## JOB
Scan the listing below and copy every line holding "Python".

Records with scene code
** begin **

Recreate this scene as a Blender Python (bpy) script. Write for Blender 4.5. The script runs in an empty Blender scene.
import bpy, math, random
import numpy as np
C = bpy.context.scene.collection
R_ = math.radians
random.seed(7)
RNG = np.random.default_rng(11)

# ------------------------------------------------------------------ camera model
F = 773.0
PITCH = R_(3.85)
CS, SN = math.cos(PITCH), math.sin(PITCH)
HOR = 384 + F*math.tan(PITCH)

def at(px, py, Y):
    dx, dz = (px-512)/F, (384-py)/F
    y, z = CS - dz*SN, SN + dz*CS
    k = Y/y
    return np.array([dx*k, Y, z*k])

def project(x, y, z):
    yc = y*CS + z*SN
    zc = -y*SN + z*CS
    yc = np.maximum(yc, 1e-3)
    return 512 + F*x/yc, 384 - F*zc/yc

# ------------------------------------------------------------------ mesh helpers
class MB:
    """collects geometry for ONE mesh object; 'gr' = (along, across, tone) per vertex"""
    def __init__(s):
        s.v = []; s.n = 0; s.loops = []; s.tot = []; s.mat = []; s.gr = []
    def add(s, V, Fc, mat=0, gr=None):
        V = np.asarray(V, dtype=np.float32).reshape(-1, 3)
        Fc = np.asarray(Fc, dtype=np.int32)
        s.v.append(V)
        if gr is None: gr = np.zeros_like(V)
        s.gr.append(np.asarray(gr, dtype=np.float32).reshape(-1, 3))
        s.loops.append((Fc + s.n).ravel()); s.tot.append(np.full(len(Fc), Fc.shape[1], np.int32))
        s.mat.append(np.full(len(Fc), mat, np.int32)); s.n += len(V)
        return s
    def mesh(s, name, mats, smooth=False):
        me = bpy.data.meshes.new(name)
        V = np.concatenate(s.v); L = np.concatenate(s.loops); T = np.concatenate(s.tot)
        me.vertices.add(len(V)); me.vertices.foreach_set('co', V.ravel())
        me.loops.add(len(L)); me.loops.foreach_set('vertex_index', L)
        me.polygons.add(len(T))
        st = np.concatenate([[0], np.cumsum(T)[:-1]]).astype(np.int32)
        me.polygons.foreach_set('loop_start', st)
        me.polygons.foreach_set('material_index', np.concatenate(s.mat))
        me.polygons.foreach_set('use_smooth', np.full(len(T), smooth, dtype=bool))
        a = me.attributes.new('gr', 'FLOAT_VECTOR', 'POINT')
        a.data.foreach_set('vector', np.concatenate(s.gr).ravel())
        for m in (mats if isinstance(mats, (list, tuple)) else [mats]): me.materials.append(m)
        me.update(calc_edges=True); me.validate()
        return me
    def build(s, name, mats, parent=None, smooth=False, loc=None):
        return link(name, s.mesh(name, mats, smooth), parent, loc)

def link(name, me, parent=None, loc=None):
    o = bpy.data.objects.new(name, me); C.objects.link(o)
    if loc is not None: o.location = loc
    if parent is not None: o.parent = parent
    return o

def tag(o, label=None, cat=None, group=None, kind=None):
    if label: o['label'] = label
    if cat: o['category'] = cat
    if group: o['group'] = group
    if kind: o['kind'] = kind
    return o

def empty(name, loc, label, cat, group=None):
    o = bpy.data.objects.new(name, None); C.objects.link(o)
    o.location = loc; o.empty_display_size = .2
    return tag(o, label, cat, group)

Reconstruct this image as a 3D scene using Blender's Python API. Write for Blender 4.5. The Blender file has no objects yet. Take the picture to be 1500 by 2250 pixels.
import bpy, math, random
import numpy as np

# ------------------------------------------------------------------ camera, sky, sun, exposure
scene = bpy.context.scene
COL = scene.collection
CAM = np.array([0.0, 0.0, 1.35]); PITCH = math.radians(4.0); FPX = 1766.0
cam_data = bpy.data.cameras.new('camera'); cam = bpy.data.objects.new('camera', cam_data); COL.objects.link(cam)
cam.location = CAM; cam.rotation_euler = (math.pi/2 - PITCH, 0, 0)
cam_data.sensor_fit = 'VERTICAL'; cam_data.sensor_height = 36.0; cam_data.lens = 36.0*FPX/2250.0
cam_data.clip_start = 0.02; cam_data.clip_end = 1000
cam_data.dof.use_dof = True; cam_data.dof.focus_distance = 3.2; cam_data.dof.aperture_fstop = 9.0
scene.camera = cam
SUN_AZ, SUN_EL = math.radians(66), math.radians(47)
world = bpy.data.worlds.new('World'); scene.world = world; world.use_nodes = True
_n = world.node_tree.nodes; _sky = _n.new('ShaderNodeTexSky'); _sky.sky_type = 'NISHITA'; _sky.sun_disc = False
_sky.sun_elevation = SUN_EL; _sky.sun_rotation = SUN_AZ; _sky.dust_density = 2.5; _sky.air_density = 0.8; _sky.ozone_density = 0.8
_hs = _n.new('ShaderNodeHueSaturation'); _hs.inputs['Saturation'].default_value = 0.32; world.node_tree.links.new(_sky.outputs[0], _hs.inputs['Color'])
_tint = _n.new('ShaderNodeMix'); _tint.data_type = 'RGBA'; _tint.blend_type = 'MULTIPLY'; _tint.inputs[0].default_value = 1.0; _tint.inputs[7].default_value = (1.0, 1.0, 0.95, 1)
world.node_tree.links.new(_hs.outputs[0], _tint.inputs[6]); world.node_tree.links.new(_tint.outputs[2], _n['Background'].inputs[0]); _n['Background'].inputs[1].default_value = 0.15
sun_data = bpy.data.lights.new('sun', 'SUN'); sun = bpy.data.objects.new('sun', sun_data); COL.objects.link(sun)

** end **

## THE OUTPUT
Recreate this scene as a Blender Python (bpy) script. Write for Blender 4.5. The script runs in an empty Blender scene.
Reconstruct this image as a 3D scene using Blender's Python API. Write for Blender 4.5. The Blender file has no objects yet. Take the picture to be 1500 by 2250 pixels.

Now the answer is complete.